Users don't want "to do more". They want to do "that one extra thing". Going from the "novice" version to the "full version" just to get that one extra thing is a real problem for a lot of people. But how do you address this as a software designer?


I'm not a coder, so I'm not going to pretend that this solution is easy to implement (it might be, but I wouldn't assume so), but how about allowing you to expose the "expert" options just temporarily (to find the tool you need) and then allow adding that to your new "novice plus" custom menus? I.e., if you use a menu option from the expert menu X number of times, it just shows up even though your default is the novice view.


That’s harder than static menus, but it’s not really anything harder once you have customizable hot list menus.


It seemed that way to me but I have done enough work with computers (I am on HN, after all) to know that things people in general think should be easy often are not, and things they think are hard may be simple. Thanks.


Progressive disclosure?

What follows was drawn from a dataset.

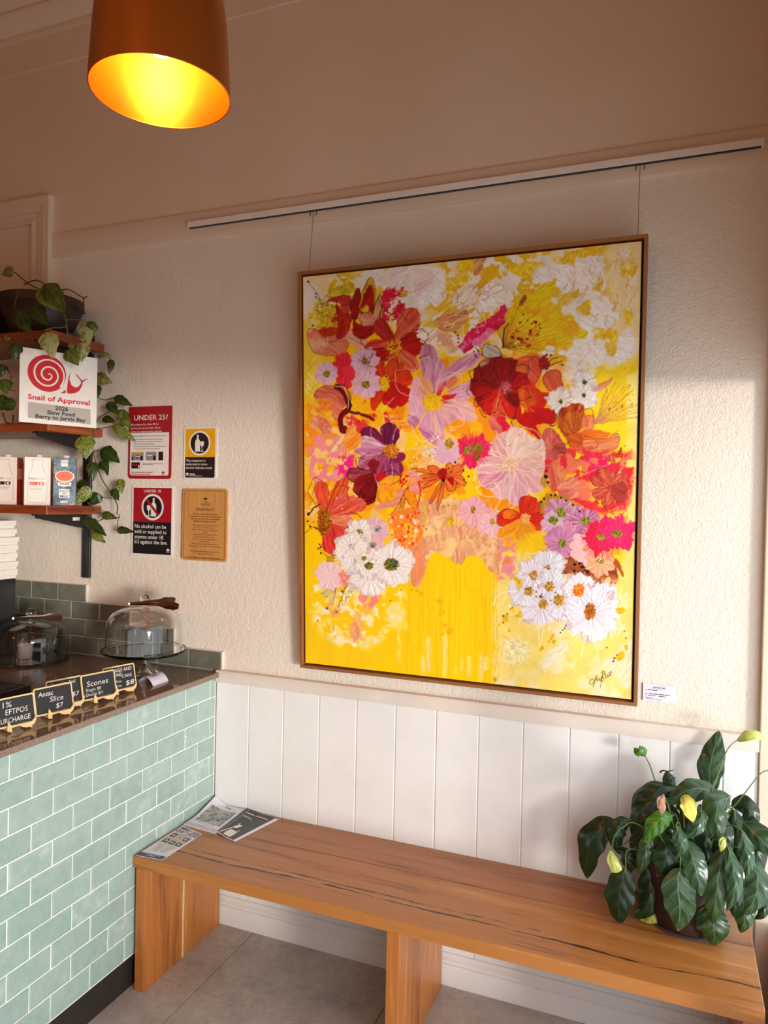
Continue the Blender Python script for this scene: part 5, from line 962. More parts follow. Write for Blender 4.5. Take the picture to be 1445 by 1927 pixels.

If you know your audience, you probably know what most people want, and then the usual next step up for that "one extra thing". You could start with the ultra-simple basic thing, then have an option to enable the "next step feature". If needed you could have progressive options up to the full version.


I don't know if this works well in general, but for example Kodi has "basic", "advanced" and several progressively more advanced steps in between for most of its menus. It hides lots of details that are irrelevant to the majority of users.